The vice president of the Tehran Chamber of Commerce highlighted “investment” as the most important issue facing the country today.

On June 12, the official ILNA news agency quoted him as saying, “In the 2010s, the investment rate in the country decreased to the point that by the end of the decade and the beginning of the 2020s, the depreciation rate surpassed the investment rate.”

Iran’s Economy Has Entered the Phase of Infrastructure Erosion

With the death of regime president Ebrahim Raisi and the disruption of the succession project for Khamenei, the regime is busy staging the ridiculous election show, ignoring the dark and disastrous future of millions of people. Economists have long warned that the super-crisis of stagflation and accumulated imbalances in the macroeconomy will wreak havoc on Iran’s existence, especially considering the global transition away from fossil fuels, the pension fund crisis, energy imbalances, environmental issues, water tensions, the widening class divide, infrastructure decay, and financial constraints.

Economist Vahid Shaqaqi-Shahri has explained about the super-crises and serious challenges of Iran’s economy.

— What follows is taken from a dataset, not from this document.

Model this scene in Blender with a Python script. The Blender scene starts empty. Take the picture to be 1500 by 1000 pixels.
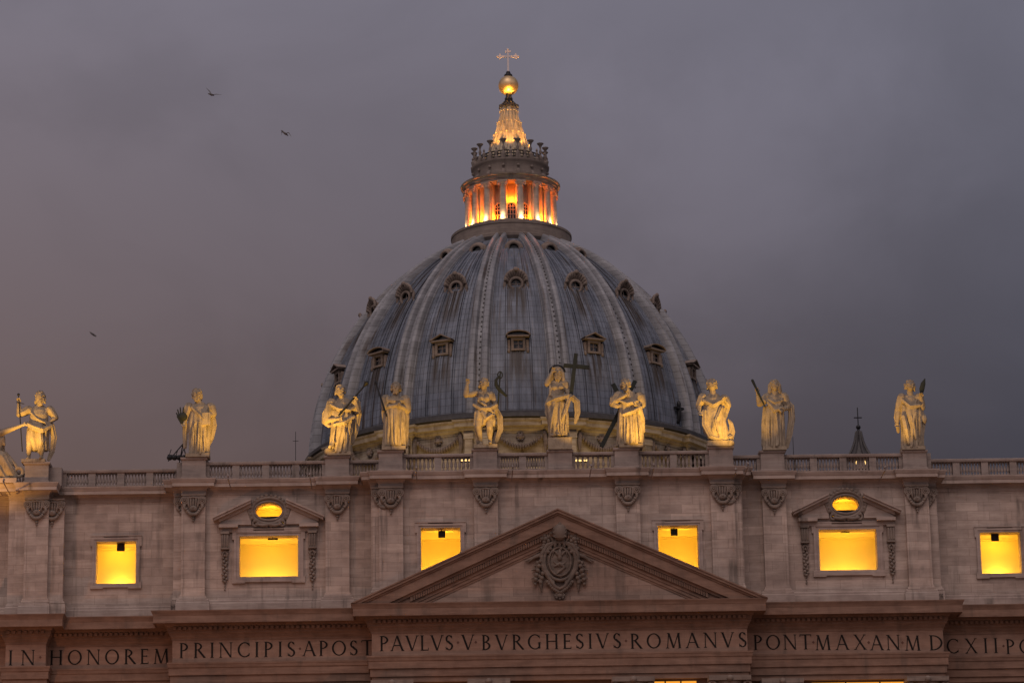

On June 11, the state-run Etemad newspaper quoted him as saying, “Since 2018, the growth of depreciation compensation costs has outpaced investment growth, sending a warning signal to Iran’s economy, indicating that Iran’s economy has entered the phase of infrastructure erosion.”

Shaqaqi considers the financial constraints and the worsening decay of Iran’s economic infrastructure due to the lack of investment in recent decades a huge crisis that requires at least 500 billion dollars in the 2020s to address! However, Khamenei and the ruling mafia gangs are in a hurry to gulp down the last drops of Iran’s oil and underground resources. The perpetual delusion of being in control of the nation’s destiny will vanish when, like former dictators, they are forced to admit they have heard the voice of the Iranian people’s revolution… by then, it will be too late.